Gelelim böyle durumlarda ne yapmalıyız sorusuna. Aslında cevap yukarıda, başta da söylediğim gibi çocuk yanlış bir davranışta bulunduğunda bunun kabul görmediğini bilmeli ama bunu yaparken çok stratejik olmak gerekiyor. “Bak öyle oldu. Böyle oldu. Sakın bir daha görmeyeceğim. “şeklinde değil, önce onun duygusunu ona yansıtmak lazım. Yani “Biliyorum sen oyuncağının alınmasına sinirlendin. Çok normal, seni anlıyorum ama arkadaşımıza vuramayız. ” demek yerinde bir davranış olacaktır. Şimdi böyle çocuk kitapları var ne olursan, ne yaparsan yap seni seveceğim alt metinli. Onlardan alınması lazım bence her çocuğun kitaplığında olmalı. (Akıllı Tilkinin Masalı/ Debi Gliori /İş Bankası Kültür Yayınları) Kahramanımız türlü türlü yaramazlıklar yapıyor ama annesi hep öyle olsan da, böyle yapsan da seni hep seveceğim diyor. Ama bu çocuğa yaptığının yanlış olduğunu söylemesine engel değil.

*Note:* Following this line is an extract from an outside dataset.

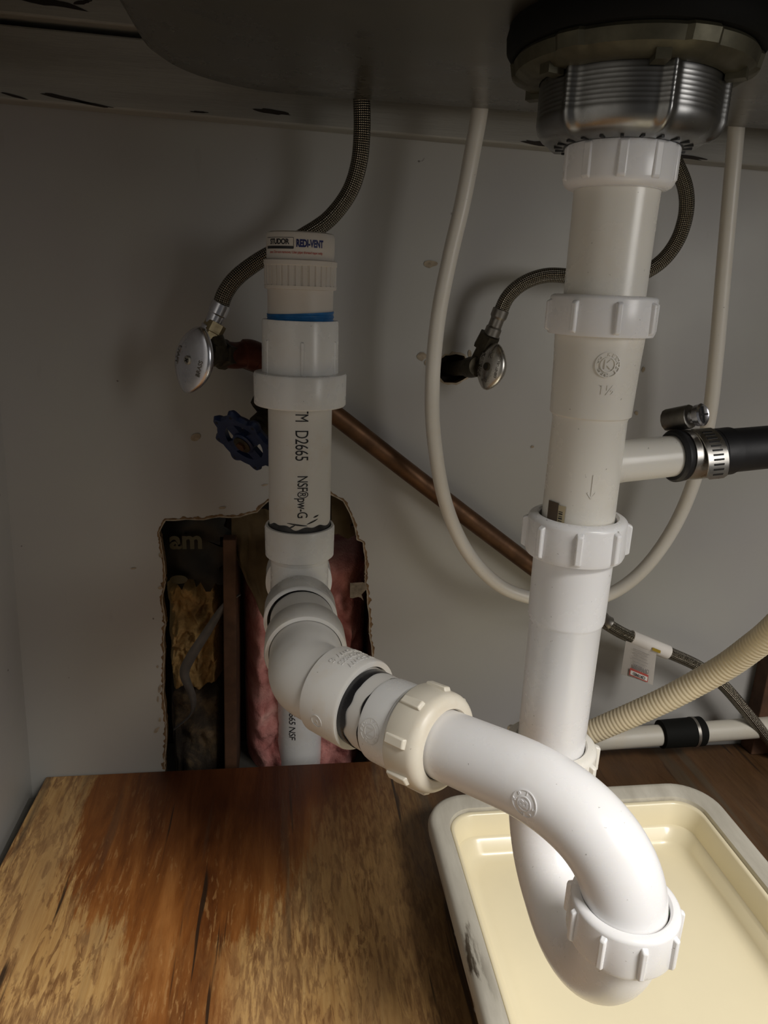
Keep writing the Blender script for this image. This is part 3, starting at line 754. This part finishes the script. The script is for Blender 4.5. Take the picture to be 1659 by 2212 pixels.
EL = thing('pipe_elbow', BND, 'grey white elbow fitting turning from tee toward the adapter', 'pipe fitting')
bm = bmesh.new()
pts = [V((SX+.0025, -.193, ZA)), V((SX+.0025, -.215, ZA)), BND+V((0, .006, 0)), BND+dB*.006, BND+dB*.030]
sm = catmull(pts, 12); tube(bm, sm, .0250, 64); link('bend', bm, PVC2, EL)
dh = V((.0, -1, 0))
bm = bmesh.new(); closed_prof(bm, (SX+.0025, -.181, ZA), dh, [(0, .0278), (.001, .0285), (.0215, .0287), (.0235, .0280), (.0240, .0255), (0, .0245)], 72); link('hub', bm, PVC2, EL)
bm = bmesh.new(); closed_prof(bm, al(.0205), dB, [(0, .0260), (.0012, .0281), (.0275, .0284), (.029, .0278), (.029, .0245), (0, .0235)], 72); hb = link('hub', bm, PVC2, EL)
bm = bmesh.new()
for i, line in enumerate(('PVC-DWV', '1-1/2 D2665', 'NSF-DWV 45')):
    tb = text_bm(line, .0050, .02, extrude=.0003); wrap(tb, al(.0365), dB, (.25, -.1, 1), .0283, rot=PI/2*0, off=(0, .006-.0062*i)); merge(bm, tb)
link('moulded_text', bm, PVC2, hb, angle=20)
em = emblem(.0042, (1.0,), '<', ''); wrap(em, al(.036), dB, (-.55, -.55, -.1), .0284); link('moulded_mark', em, PVC2, hb, angle=20)
ST2 = thing('pipe_stub', (SX, -.17, ZA), 'smooth grey pipe stub between the tee and the elbow', 'pipe')
bm = bmesh.new(); lathe(bm, (SX+.001, -.13, ZA), (.0, -1, 0), [(0, .0240), (.050, .0240)], 64); link('pipe', bm, PVC2, ST2)
bm = bmesh.new(); ring_band(bm, (SX+.001, -.13, ZA), (0, -1, 0), .02415, .015, .0225, 0, .0008, 5); link('cement_smear', bm, PRIMER, ST2)
TE = thing('sanitary_tee', (SX, SY, .235), 'white sanitary tee below the printed pipe leading into the wall', 'pipe fitting')
bm = bmesh.new(); closed_prof(bm, (SX, SY, .272), (0, 0, 1), [(-.005, .0225), (0, .0245), (.0015, .0273), (.0245, .0276), (.0262, .0268), (.0265, .0250), (.012, .0245), (-.005, .0210)], 72); link('hub', bm, PVC, TE)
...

Küçük çocuklar bir arada oyun oynamazlar. Birlikte Oyun ve paylaşımın gelişimine baktığımızda 4 yaşları buluyor. Aşama aşama tabii ki ama önceleri yaşıtları bir araya getirdiğinizde aynı ortamda ama ayrı vakit geçirdiklerini görürsünüz. Bazen bir araya gelirler, işte o anda bir yetişkinin orada olması şart. Çünkü illa bir itişme çıkar. Biri birinin oyuncağını elinden alma deneyi yapar. O yüzden çocuklardan hep bir adım önde olup kriz anının yaklaştığının kokusunu almalı ebeveyn ve hemen kontrolü eline alıp onun gözetiminde bir oyun kurulmalı, bir tanesi ortamdan uzaklaştırılmalı ya da dikkati başka bir şeye çekilmeli. Yine parkta, tv’de fırsat bulduğumuz her yerde “kızım sana söylüyorum gelinim sen anla” yapılmalı. Çocuğun şahit olduğu bir sahne varsa, anı değerlendirip “Böyle yapmamalıyız, arkadaşlarımıza vurmamalıyız…” subliminal mesajları verilmeli. Çocuk biraz büyüdüğünde, artık meyveleri toplamanın zamanıdır deyip, olası her olaya müdahale etmemek ve ona problemi çözmesi için fırsat vermek lazım ama bebekken onun kahramanı olabiliriz.